***** THE DATA

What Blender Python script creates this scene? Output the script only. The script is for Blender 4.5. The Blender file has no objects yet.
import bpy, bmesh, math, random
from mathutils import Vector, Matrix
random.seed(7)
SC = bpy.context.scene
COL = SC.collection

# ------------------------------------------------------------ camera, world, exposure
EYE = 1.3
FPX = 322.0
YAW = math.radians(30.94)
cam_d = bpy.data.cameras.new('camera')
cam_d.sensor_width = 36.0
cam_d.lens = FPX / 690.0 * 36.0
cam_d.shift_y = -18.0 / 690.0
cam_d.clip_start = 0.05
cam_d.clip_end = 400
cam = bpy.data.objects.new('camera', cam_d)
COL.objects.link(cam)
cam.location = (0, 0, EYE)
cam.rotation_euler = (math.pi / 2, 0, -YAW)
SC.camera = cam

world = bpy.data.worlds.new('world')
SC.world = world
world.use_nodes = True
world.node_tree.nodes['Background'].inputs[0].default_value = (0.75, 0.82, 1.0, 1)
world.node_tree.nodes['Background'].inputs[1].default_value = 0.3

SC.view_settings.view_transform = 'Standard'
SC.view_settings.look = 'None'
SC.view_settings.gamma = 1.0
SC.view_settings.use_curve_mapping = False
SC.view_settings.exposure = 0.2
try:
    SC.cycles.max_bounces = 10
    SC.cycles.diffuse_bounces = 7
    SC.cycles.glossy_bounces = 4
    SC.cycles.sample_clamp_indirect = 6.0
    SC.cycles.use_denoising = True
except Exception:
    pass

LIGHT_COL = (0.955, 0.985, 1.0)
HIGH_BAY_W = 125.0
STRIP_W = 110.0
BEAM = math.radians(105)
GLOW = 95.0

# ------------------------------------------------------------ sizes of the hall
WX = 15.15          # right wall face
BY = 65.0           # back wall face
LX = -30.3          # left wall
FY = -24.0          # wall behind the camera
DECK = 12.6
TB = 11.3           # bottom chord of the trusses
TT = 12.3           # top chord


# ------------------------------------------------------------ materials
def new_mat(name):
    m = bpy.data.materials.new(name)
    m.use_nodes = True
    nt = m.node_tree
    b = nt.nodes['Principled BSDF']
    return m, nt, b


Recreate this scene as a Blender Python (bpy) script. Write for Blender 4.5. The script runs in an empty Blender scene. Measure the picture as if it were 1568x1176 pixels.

**********

** WHAT IS EXPECTED **
Write out every entry word for word.

** RESPONSE BELOW **
What Blender Python script creates this scene? Output the script only. The script is for Blender 4.5. The Blender file has no objects yet.
import bpy, bmesh, math, random
from mathutils import Vector, Matrix
random.seed(7)
SC = bpy.context.scene
COL = SC.collection

# ------------------------------------------------------------ camera, world, exposure
EYE = 1.3
FPX = 322.0
YAW = math.radians(30.94)
cam_d = bpy.data.cameras.new('camera')
cam_d.sensor_width = 36.0
cam_d.lens = FPX / 690.0 * 36.0
cam_d.shift_y = -18.0 / 690.0
cam_d.clip_start = 0.05
cam_d.clip_end = 400
cam = bpy.data.objects.new('camera', cam_d)
COL.objects.link(cam)
cam.location = (0, 0, EYE)
cam.rotation_euler = (math.pi / 2, 0, -YAW)
SC.camera = cam

world = bpy.data.worlds.new('world')
SC.world = world
world.use_nodes = True
world.node_tree.nodes['Background'].inputs[0].default_value = (0.75, 0.82, 1.0, 1)
world.node_tree.nodes['Background'].inputs[1].default_value = 0.3

SC.view_settings.view_transform = 'Standard'
SC.view_settings.look = 'None'
SC.view_settings.gamma = 1.0
SC.view_settings.use_curve_mapping = False
SC.view_settings.exposure = 0.2
try:
    SC.cycles.max_bounces = 10
    SC.cycles.diffuse_bounces = 7
    SC.cycles.glossy_bounces = 4
    SC.cycles.sample_clamp_indirect = 6.0
    SC.cycles.use_denoising = True
except Exception:
    pass

LIGHT_COL = (0.955, 0.985, 1.0)
HIGH_BAY_W = 125.0
STRIP_W = 110.0
BEAM = math.radians(105)
GLOW = 95.0

# ------------------------------------------------------------ sizes of the hall
WX = 15.15          # right wall face
BY = 65.0           # back wall face
LX = -30.3          # left wall
FY = -24.0          # wall behind the camera
DECK = 12.6
TB = 11.3           # bottom chord of the trusses
TT = 12.3           # top chord


# ------------------------------------------------------------ materials
def new_mat(name):
    m = bpy.data.materials.new(name)
    m.use_nodes = True
    nt = m.node_tree
    b = nt.nodes['Principled BSDF']
    return m, nt, b


Recreate this scene as a Blender Python (bpy) script. Write for Blender 4.5. The script runs in an empty Blender scene. Measure the picture as if it were 1568x1176 pixels.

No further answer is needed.